Conclusion: The adjudicator was disqualified, and the order could not stand.
Issue (ii): Whether the impugned adjudication was sustainable when the finding of smuggling and the quantity of illicit gold were based on conjecture and unsupported presumption rather than reliable evidence.
Analysis: The finding that the petitioners were concerned in the illegal importation of not less than 3,000 tolas of gold rested on inferences drawn from irregular accounts, absence of sellers' names, alleged frequent supply from one source, and assumptions about market behaviour. Those circumstances did not constitute proof of the quantity attributed to the petitioners, and the reasoning treated suspicion as proof. Such a conclusion was not supported by evidence and amounted to adjudication on surmises and conjectures.
Conclusion: The finding on smuggling and quantity was unsustainable.

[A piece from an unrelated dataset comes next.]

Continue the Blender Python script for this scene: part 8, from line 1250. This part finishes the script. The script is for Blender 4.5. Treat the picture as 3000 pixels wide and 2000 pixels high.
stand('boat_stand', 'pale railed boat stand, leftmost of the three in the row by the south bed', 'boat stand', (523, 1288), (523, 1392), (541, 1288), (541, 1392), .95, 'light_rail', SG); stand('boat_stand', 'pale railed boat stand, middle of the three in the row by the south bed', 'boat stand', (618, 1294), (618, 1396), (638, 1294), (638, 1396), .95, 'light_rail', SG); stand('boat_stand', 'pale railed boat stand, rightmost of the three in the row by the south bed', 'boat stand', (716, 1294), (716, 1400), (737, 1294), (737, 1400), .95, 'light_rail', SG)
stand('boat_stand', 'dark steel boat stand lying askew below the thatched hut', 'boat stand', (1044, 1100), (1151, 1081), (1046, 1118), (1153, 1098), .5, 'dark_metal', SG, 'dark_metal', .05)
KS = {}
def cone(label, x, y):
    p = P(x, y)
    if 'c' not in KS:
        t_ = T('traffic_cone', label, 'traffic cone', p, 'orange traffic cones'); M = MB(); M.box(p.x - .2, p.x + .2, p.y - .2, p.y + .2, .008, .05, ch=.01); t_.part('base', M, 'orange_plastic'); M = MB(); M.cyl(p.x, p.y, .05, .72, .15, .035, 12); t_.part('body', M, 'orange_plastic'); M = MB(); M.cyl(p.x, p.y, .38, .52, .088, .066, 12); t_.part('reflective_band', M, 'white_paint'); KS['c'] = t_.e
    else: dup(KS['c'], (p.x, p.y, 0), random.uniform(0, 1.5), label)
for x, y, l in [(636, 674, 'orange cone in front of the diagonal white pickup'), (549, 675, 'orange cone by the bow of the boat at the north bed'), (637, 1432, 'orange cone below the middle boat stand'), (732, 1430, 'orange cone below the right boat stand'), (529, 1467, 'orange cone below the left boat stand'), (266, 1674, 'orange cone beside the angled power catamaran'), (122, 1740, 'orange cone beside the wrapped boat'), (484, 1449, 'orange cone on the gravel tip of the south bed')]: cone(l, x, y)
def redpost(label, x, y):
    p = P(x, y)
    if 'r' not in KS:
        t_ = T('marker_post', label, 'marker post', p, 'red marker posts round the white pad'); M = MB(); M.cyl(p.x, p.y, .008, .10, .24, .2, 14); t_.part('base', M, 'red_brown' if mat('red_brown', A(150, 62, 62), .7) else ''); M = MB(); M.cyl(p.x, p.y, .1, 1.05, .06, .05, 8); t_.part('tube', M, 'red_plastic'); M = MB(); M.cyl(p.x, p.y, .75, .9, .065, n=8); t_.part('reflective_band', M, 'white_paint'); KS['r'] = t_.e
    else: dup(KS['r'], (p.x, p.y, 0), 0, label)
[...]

Final Conclusion: The adjudication order imposing confiscation and penalties was quashed for breach of natural justice and evidentiary infirmity, while leaving the authorities free to proceed afresh according to law.
Ratio Decidendi: A quasi-judicial order is invalid where the deciding authority has acted in the same matter as investigator or prosecutor without statutory warrant or necessity, and a finding cannot be sustained if it rests on conjecture rather than evidence.